To do
Make an exact copy of all the material below, apart from the pictures.

--- --- ---

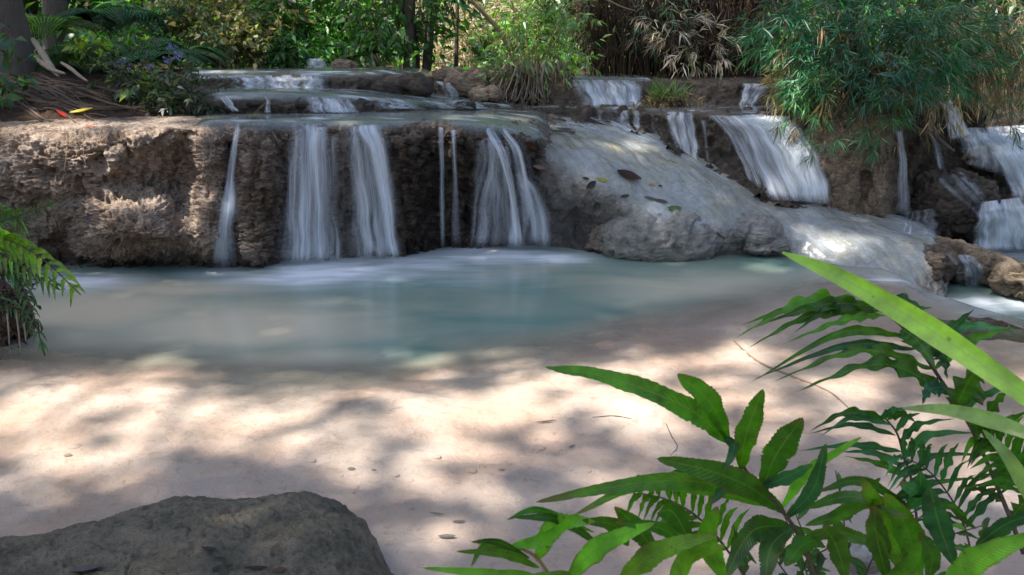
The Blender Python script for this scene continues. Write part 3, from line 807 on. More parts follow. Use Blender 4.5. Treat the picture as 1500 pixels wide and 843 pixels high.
# the sand climbs out of the water behind the camera and on the right bank
B[:, 2] += 0.5 * sstep(0.6, -1.6, B[:, 1]) + 0.25 * sstep(3.3, 4.5, B[:, 0]) * sstep(4.9, 4.3, B[:, 1])
def sand_mat():
    m, nt, out = new_mat("stream_sand")
    v = coords(nt, (1, 1, 1), 'World')
    a = noise(nt, v, 1.6, 5, 0.6, 0.5); b = noise(nt, v, 17, 6, 0.7); f = noise(nt, v, 160, 3, 0.7)
    c = mixc(nt, ramp(nt, a, [(0.38, 0.0), (0.62, 1.0)]), (0.60, 0.415, 0.315), (0.67, 0.53, 0.44))
    c = mixc(nt, ramp(nt, b, [(0.54, 0.0), (0.68, 0.6)]), c, (0.43, 0.275, 0.18))
    c = mixc(nt, ramp(nt, noise(nt, v, 45, 4, 0.6), [(0.64, 0.0), (0.72, 0.6)]), c, (0.30, 0.20, 0.135))
    c = mixc(nt, 1.0, c, ramp(nt, f, [(0.3, 0.94), (0.7, 1.05)]), 'MULTIPLY')
    h = math_(nt, 'ADD', math_(nt, 'MULTIPLY', b, 1.0), math_(nt, 'MULTIPLY', f, 0.06))
    principled(nt, out, c, 0.75, bump(nt, h, 0.65, 0.03), 0.3)
    return m
M['sand'] = sand_mat()
BFc = grid_faces(len(ax), len(ay))
tag(build('stream_bed', B, BFc, M['sand']), kind='structure')
bed_bvh = BVHTree.FromPolygons([tuple(p) for p in B], [tuple(f) for f in BFc.tolist()])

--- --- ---

Reply to the task
The Blender Python script for this scene continues. Write part 3, from line 807 on. More parts follow. Use Blender 4.5. Treat the picture as 1500 pixels wide and 843 pixels high.
# the sand climbs out of the water behind the camera and on the right bank
B[:, 2] += 0.5 * sstep(0.6, -1.6, B[:, 1]) + 0.25 * sstep(3.3, 4.5, B[:, 0]) * sstep(4.9, 4.3, B[:, 1])
def sand_mat():
    m, nt, out = new_mat("stream_sand")
    v = coords(nt, (1, 1, 1), 'World')
    a = noise(nt, v, 1.6, 5, 0.6, 0.5); b = noise(nt, v, 17, 6, 0.7); f = noise(nt, v, 160, 3, 0.7)
    c = mixc(nt, ramp(nt, a, [(0.38, 0.0), (0.62, 1.0)]), (0.60, 0.415, 0.315), (0.67, 0.53, 0.44))
    c = mixc(nt, ramp(nt, b, [(0.54, 0.0), (0.68, 0.6)]), c, (0.43, 0.275, 0.18))
    c = mixc(nt, ramp(nt, noise(nt, v, 45, 4, 0.6), [(0.64, 0.0), (0.72, 0.6)]), c, (0.30, 0.20, 0.135))
    c = mixc(nt, 1.0, c, ramp(nt, f, [(0.3, 0.94), (0.7, 1.05)]), 'MULTIPLY')
    h = math_(nt, 'ADD', math_(nt, 'MULTIPLY', b, 1.0), math_(nt, 'MULTIPLY', f, 0.06))
    principled(nt, out, c, 0.75, bump(nt, h, 0.65, 0.03), 0.3)
    return m
M['sand'] = sand_mat()
BFc = grid_faces(len(ax), len(ay))
tag(build('stream_bed', B, BFc, M['sand']), kind='structure')
bed_bvh = BVHTree.FromPolygons([tuple(p) for p in B], [tuple(f) for f in BFc.tolist()])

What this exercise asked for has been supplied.